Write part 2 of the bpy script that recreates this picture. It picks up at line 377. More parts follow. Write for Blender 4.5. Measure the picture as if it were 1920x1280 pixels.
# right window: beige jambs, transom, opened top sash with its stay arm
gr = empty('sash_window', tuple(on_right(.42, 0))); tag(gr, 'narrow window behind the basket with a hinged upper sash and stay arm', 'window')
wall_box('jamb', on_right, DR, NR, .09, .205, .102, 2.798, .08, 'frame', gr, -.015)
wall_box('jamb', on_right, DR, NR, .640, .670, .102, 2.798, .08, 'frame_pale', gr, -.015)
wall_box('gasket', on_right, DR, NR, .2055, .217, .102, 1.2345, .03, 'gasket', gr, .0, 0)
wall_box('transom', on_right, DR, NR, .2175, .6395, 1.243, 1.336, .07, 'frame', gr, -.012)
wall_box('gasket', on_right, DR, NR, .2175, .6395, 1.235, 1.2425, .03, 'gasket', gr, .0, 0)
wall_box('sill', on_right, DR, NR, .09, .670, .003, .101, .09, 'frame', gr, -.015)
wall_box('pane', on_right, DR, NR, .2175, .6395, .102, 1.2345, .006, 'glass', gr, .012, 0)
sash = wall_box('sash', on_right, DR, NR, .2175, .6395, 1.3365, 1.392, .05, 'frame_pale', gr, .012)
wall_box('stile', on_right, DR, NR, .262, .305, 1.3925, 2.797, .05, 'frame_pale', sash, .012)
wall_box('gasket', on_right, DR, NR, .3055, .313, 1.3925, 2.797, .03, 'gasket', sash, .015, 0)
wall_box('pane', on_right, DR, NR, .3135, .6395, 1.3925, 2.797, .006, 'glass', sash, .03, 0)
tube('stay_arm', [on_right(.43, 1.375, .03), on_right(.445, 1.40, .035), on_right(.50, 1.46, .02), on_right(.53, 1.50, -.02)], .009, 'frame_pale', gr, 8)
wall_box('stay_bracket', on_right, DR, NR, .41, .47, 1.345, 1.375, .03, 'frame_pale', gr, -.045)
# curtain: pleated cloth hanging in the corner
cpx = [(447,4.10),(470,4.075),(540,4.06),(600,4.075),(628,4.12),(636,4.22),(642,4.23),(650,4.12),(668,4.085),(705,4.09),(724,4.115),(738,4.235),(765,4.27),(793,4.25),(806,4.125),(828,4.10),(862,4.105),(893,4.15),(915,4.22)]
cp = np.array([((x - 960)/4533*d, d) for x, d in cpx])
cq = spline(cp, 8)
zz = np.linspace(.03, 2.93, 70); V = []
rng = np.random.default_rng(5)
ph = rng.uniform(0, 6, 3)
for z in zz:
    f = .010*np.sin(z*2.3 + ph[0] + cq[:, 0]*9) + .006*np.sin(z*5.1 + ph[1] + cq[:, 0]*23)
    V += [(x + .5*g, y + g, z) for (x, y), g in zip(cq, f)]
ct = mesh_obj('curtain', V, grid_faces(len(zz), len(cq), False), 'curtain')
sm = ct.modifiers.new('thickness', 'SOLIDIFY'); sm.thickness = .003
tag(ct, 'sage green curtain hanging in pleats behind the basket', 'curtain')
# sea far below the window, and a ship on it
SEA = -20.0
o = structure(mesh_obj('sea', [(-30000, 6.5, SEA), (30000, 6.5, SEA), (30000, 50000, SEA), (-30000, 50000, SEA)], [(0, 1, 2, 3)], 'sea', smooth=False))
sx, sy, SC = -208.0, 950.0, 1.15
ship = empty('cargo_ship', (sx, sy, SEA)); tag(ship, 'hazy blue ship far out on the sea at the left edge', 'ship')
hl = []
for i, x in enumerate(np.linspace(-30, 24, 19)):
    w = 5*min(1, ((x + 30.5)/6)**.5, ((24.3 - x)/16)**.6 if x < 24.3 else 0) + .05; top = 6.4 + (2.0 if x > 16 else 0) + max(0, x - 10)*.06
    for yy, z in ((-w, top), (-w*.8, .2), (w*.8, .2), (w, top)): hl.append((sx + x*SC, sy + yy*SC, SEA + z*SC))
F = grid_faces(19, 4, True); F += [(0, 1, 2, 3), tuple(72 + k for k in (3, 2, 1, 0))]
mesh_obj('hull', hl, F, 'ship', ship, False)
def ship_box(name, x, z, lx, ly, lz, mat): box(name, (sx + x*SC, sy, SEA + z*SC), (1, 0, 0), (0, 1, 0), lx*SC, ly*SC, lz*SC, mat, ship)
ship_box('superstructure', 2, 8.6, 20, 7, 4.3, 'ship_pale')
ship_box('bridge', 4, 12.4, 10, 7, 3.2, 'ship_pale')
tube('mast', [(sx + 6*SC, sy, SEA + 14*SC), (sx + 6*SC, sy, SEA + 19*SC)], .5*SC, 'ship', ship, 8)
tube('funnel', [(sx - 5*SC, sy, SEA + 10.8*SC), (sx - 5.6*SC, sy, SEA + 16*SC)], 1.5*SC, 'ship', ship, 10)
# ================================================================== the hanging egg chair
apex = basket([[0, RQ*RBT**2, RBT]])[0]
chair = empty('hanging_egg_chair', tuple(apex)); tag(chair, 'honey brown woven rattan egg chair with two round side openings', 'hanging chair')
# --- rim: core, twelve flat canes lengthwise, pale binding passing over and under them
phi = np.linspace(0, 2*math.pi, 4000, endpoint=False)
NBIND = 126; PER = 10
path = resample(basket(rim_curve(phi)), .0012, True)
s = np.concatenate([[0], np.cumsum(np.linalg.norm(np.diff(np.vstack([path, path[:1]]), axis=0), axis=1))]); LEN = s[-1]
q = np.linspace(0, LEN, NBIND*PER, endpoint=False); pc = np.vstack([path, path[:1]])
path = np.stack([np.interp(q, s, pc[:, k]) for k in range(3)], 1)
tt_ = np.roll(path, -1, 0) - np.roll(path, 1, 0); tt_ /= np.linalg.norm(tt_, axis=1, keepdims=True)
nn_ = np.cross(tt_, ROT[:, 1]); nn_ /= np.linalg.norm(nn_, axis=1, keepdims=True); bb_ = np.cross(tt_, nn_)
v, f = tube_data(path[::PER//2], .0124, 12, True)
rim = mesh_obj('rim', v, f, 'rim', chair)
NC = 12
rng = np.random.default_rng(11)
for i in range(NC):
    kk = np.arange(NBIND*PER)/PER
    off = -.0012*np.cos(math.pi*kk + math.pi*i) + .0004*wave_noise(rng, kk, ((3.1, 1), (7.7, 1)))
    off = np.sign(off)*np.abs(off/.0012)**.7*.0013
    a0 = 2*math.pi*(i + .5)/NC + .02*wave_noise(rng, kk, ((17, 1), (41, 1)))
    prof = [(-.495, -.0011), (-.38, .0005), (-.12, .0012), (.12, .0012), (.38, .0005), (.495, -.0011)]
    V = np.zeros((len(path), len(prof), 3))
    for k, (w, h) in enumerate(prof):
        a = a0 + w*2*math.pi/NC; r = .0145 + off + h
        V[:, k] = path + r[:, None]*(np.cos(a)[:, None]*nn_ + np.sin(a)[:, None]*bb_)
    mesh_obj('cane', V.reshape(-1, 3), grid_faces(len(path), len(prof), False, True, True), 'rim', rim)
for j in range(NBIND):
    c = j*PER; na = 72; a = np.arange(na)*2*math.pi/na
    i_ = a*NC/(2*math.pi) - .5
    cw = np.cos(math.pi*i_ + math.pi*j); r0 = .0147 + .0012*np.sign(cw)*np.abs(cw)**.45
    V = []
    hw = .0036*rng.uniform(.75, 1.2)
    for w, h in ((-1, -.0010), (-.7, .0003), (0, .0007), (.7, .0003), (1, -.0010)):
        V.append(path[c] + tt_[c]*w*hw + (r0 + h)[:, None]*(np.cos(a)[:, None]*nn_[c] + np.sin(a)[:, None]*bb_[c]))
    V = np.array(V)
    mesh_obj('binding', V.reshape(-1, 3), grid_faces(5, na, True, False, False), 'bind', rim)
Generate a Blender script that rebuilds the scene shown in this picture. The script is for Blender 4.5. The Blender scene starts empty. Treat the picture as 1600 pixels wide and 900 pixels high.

▸ EXERCISE DIRECTIONS: Count how many lines of the material hold the string "empty". Give the number and nothing more.

▸ FINISHED ANSWER: 4